The Washington Post sent Pulitzer Prize-winning photographer Michael Williamson and reporter Anne Hull to Youngstown and Warren recently to document how the recession is affecting former steel towns.
The pair found newly shuttered businesses and former industrial workers struggling to stay afloat in lower-paying, more-competitive, service-based economy.
The story begins at Uptown Gems where working class people come to sell their valuables following layoffs or pay reductions.
“At campaign time, they are celebrated as the people who built America,” Hull writes. “Now they just want to know how much they can get for a wedding band.”
This is the type of story I’ve been hoping to see about the recession: a story that details the suffering of the poor, who seem to have gotten lost in shuffle.
“In this corner of northeast Ohio, from Warren to Youngstown, where the old steel mills along the Mahoning River stand like rusted-out mastodons in the weeds, the recession was a final cruelty piled on top of three decades of disappearing jobs.”

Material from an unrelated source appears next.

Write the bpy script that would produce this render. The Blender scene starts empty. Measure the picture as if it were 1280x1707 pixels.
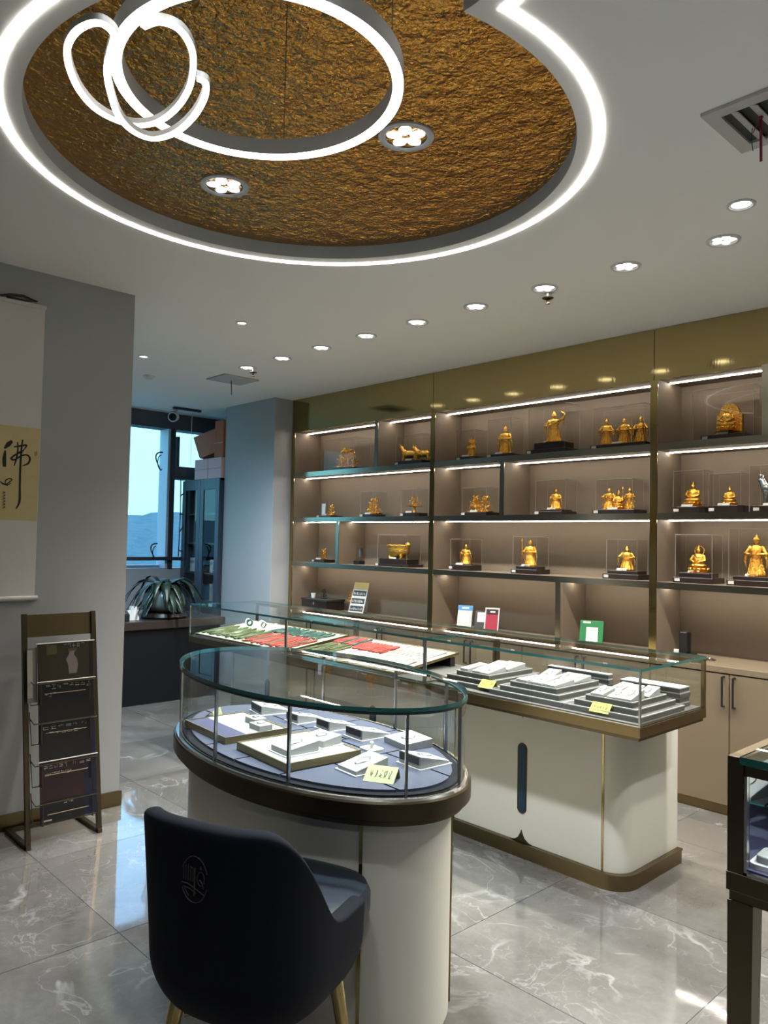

A recession begins with Wall Street bankers with seven-figure salaries. Now, former steelworkers in Youngstown and their kids are going hungry. That’s the cruel irony of our economy. Youngstown, Pontiac, Flint and Cleveland are blameless in this recession, but these are the places where the pain is the worst.
Good work Washington Post. Thanks to Tyler Clark of Youngstown Renaissance for pointing this out.